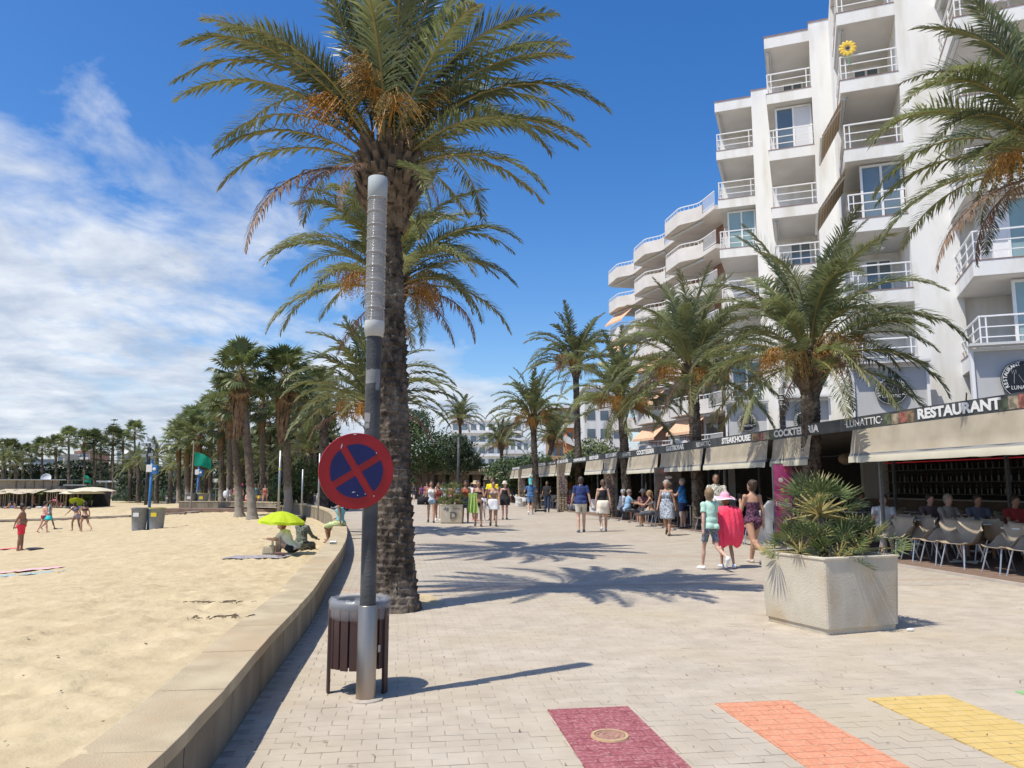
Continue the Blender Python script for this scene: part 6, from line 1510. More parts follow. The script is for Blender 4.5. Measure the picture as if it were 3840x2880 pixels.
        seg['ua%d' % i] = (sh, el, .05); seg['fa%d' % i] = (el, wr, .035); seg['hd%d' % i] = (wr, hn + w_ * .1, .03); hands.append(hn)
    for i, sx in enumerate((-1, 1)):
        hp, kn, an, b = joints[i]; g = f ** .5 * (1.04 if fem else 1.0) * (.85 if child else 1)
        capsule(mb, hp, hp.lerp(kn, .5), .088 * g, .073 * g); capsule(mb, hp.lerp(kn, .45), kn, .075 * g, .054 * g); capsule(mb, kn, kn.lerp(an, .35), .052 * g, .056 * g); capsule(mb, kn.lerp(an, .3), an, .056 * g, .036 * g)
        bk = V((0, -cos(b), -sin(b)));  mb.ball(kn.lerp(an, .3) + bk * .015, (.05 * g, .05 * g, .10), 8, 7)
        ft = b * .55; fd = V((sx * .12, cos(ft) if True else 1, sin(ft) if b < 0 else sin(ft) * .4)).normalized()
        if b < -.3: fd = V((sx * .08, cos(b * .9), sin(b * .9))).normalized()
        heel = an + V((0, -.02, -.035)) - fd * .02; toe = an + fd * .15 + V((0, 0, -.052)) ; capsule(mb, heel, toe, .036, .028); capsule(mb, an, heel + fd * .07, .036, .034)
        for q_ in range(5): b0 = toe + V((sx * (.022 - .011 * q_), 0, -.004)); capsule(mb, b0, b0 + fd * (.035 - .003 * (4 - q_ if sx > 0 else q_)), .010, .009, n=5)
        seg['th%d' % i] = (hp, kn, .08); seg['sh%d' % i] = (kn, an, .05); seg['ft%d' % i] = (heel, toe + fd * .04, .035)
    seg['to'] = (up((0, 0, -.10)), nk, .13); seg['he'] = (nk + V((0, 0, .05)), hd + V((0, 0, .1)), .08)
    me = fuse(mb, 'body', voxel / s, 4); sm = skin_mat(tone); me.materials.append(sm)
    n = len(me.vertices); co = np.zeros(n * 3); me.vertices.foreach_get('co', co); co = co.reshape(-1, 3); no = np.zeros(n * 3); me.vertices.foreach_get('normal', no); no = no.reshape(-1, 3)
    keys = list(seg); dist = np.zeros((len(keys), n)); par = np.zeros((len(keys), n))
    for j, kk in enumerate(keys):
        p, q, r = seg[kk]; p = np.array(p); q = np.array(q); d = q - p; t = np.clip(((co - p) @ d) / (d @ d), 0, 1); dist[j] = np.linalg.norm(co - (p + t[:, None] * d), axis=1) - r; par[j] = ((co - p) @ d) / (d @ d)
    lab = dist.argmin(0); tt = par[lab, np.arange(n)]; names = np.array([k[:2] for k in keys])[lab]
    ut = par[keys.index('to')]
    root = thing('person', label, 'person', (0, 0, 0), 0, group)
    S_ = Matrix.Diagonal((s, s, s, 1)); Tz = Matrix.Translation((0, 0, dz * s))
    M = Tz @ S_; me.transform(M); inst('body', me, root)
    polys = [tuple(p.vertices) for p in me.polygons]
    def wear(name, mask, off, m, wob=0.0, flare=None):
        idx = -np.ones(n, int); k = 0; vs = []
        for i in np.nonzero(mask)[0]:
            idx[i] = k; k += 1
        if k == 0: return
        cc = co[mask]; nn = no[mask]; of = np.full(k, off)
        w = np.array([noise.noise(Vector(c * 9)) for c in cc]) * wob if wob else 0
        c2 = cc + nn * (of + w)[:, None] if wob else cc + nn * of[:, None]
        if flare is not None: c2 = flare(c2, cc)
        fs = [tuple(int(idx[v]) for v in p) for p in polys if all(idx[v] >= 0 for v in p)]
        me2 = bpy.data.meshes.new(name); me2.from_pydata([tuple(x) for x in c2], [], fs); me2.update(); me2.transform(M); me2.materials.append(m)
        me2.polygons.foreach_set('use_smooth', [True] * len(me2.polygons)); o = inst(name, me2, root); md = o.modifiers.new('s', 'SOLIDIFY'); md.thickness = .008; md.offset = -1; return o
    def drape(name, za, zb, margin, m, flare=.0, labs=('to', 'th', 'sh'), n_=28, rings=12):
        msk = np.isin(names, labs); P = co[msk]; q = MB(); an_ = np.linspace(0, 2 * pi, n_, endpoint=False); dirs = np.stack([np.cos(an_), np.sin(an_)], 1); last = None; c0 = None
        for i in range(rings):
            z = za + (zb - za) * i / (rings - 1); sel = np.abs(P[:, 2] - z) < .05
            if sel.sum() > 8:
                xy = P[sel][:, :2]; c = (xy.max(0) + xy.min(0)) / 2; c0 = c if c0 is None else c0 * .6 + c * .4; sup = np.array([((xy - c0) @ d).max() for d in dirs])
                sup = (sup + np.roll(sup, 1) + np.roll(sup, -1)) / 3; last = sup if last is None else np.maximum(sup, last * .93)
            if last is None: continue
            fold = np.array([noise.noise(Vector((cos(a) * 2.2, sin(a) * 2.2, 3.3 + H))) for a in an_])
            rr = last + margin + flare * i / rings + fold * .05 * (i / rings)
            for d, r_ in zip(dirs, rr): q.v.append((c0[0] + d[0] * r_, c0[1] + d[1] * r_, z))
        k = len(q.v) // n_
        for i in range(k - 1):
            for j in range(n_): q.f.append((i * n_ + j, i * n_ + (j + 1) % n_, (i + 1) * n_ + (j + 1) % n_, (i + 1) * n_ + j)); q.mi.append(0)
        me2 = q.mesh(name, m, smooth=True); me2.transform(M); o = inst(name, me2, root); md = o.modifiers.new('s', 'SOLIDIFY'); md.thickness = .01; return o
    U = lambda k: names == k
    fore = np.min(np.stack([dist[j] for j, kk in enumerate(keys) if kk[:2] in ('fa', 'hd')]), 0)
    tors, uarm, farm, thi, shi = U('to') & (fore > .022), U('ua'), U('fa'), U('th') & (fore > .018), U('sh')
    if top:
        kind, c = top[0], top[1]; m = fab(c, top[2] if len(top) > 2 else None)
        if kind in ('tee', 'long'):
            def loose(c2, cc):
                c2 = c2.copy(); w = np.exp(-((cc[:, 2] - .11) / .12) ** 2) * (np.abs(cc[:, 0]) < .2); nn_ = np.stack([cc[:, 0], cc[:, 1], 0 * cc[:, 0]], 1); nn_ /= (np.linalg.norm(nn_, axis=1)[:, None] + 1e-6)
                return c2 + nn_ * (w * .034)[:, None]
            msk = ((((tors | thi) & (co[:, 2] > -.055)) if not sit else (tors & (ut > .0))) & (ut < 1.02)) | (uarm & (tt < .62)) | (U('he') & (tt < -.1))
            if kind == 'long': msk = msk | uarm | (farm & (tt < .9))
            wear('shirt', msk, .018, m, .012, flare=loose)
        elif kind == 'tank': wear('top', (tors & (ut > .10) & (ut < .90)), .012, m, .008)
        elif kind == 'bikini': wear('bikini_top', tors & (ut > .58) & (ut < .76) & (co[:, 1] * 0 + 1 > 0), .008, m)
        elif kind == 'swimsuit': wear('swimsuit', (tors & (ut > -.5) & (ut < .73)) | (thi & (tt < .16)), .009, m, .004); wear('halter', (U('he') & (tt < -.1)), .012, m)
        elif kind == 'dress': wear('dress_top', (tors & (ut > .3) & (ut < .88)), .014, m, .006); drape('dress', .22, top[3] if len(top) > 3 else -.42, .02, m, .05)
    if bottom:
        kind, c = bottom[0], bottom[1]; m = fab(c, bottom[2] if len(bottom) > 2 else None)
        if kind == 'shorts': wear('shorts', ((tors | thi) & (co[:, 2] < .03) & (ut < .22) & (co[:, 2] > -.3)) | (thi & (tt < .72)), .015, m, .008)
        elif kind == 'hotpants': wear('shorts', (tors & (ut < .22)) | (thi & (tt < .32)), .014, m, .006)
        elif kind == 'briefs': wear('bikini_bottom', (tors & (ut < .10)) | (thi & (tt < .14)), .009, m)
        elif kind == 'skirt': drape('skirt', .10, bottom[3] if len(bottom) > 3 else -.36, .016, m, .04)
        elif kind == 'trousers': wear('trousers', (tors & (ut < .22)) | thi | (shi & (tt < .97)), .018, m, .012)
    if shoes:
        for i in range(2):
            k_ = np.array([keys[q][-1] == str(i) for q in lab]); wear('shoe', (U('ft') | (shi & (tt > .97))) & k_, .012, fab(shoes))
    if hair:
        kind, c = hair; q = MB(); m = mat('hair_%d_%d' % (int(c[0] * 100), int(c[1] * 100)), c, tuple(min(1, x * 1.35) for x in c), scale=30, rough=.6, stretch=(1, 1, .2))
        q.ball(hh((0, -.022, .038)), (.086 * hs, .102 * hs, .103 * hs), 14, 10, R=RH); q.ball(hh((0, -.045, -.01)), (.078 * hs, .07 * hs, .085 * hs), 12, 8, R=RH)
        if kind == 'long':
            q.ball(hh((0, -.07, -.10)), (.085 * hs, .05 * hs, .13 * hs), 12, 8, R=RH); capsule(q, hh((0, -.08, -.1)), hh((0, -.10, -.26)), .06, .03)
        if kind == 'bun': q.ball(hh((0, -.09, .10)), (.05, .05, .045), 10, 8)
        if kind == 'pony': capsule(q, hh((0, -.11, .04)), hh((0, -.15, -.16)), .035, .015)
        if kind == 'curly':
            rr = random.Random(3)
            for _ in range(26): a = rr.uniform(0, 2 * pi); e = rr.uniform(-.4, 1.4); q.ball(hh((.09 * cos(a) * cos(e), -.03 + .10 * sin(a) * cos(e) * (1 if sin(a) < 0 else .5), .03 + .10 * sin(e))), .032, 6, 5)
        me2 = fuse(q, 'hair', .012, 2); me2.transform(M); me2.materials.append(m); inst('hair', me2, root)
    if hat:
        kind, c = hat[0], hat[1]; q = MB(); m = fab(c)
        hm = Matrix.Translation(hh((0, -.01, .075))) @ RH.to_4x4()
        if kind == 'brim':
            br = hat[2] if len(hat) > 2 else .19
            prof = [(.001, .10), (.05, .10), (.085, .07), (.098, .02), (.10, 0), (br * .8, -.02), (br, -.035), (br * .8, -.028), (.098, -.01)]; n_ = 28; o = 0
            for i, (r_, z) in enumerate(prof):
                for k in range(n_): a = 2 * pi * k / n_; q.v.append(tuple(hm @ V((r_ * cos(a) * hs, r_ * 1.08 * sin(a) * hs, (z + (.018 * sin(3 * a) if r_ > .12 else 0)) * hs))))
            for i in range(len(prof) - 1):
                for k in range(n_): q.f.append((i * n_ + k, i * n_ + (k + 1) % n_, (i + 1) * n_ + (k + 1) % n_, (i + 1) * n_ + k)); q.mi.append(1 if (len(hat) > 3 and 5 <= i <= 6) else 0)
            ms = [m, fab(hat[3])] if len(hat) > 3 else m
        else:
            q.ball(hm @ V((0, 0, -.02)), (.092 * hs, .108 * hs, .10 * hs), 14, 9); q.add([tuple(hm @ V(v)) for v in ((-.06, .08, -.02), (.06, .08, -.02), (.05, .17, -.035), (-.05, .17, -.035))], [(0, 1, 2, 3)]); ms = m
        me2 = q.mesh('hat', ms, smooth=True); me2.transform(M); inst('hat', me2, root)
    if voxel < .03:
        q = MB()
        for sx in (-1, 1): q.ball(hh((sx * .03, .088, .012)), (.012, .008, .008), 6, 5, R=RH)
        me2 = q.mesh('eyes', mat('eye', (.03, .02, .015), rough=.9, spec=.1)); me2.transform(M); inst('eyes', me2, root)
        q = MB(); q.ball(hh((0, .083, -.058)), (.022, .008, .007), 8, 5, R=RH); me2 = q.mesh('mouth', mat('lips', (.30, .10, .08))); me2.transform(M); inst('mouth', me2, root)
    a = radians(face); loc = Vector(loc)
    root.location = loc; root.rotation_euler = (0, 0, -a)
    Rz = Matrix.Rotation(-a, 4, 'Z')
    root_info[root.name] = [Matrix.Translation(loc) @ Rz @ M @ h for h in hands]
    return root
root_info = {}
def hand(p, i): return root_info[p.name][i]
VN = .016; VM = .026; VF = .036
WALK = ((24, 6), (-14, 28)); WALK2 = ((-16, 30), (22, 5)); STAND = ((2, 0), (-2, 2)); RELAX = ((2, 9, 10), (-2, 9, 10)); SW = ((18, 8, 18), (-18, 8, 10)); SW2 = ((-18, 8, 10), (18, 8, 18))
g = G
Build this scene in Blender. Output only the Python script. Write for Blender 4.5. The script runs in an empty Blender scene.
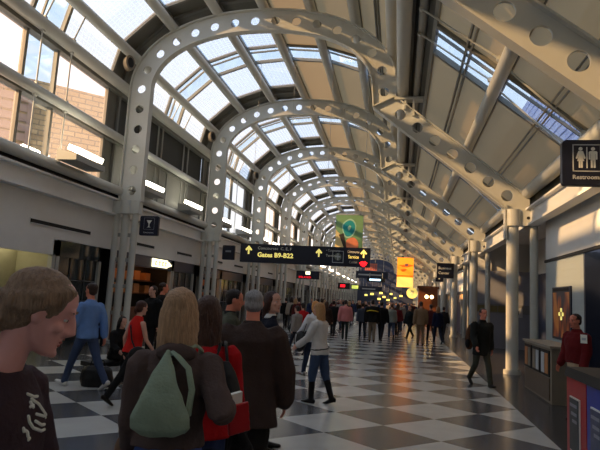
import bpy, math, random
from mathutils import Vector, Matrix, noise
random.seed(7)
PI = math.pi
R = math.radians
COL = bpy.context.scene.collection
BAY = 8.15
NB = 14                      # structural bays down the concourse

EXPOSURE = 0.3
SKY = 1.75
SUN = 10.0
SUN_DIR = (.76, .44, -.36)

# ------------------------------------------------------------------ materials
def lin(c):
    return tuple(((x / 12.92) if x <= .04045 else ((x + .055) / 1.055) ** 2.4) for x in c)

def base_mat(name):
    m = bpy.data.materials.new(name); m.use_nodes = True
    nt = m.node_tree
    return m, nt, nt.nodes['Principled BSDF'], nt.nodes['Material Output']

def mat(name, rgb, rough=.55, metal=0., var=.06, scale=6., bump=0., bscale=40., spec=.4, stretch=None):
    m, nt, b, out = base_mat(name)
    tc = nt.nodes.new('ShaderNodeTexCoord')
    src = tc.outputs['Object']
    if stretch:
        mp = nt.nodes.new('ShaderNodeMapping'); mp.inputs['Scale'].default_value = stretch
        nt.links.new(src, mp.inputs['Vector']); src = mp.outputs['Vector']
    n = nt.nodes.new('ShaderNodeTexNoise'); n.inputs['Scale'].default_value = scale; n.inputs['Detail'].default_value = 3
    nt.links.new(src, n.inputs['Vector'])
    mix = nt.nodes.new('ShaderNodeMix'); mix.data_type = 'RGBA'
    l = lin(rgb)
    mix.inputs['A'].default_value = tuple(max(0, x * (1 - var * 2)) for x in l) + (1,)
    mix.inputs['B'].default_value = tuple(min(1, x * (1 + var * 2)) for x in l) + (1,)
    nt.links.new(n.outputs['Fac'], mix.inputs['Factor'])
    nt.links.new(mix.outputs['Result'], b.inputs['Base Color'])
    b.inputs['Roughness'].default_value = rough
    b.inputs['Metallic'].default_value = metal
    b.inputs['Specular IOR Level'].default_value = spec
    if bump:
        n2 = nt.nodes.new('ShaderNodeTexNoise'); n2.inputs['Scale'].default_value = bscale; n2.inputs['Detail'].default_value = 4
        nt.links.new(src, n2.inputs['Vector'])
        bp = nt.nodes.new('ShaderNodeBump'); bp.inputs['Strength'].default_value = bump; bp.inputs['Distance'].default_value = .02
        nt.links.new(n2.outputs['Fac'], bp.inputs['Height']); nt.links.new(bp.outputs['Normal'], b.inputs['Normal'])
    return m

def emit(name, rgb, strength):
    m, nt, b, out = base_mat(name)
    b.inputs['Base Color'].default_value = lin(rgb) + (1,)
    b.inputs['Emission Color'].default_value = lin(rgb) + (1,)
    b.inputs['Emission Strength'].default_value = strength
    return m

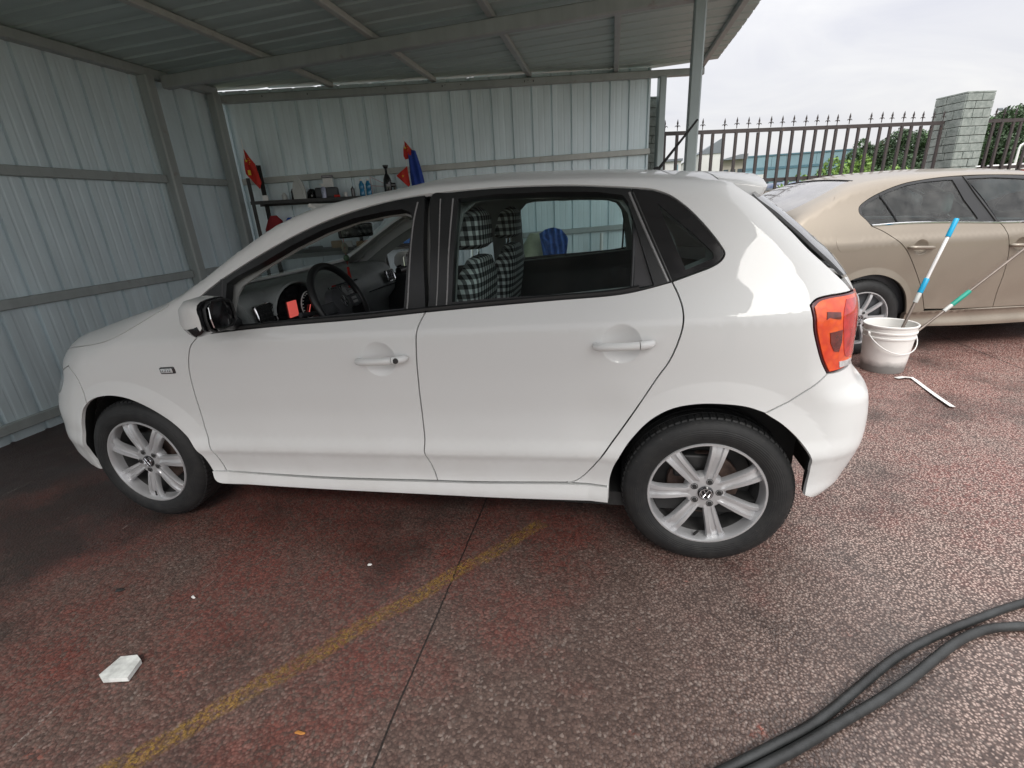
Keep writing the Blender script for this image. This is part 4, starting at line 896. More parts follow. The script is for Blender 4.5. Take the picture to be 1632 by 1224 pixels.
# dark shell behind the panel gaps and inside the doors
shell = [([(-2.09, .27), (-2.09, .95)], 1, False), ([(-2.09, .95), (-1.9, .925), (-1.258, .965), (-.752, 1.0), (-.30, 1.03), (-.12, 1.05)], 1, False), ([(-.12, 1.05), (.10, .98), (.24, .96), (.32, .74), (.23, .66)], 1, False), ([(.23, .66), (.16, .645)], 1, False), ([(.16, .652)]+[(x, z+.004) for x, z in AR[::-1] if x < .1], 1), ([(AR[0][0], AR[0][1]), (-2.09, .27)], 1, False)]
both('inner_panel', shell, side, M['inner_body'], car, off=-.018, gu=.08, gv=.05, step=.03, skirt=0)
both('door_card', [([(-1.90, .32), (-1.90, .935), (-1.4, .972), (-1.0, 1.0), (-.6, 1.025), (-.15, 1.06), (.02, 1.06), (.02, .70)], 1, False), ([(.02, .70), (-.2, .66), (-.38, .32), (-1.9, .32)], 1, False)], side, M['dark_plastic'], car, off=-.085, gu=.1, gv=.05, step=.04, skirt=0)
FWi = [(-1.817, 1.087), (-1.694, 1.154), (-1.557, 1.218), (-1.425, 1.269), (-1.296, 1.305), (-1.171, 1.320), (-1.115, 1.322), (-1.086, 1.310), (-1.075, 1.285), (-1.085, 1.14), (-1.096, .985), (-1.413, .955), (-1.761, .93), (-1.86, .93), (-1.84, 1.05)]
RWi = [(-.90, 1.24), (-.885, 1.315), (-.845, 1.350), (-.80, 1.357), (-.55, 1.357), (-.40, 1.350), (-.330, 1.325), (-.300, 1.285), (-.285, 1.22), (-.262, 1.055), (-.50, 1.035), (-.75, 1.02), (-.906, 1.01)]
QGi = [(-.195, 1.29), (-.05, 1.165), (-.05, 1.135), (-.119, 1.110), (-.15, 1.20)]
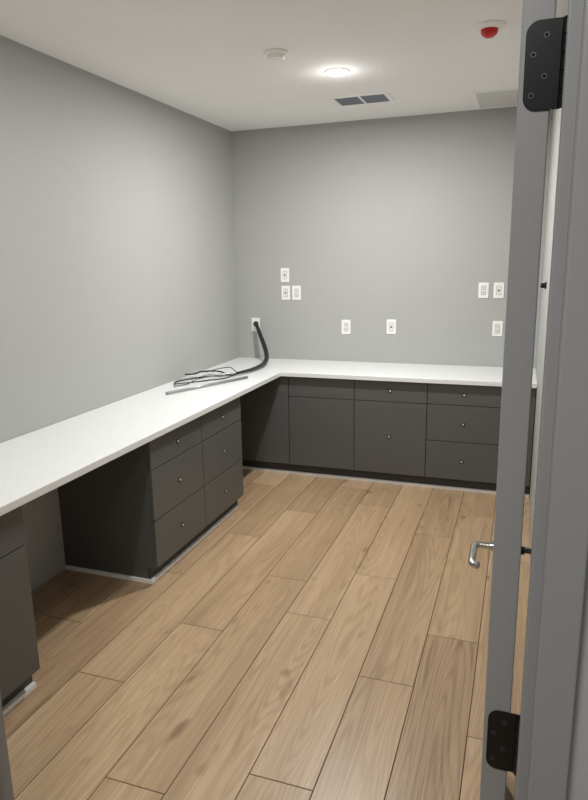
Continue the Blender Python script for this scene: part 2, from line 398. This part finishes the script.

EXERCISE DETAILS: Copy out the lines in which the string "pixels" appears.

FINAL RESULT:
Continue the Blender Python script for this scene: part 6, from line 1510. More parts follow. The script is for Blender 4.5. Measure the picture as if it were 3840x2880 pixels.
Keep writing the Blender script for this image. This is part 4, starting at line 896. More parts follow. The script is for Blender 4.5. Take the picture to be 1632 by 1224 pixels.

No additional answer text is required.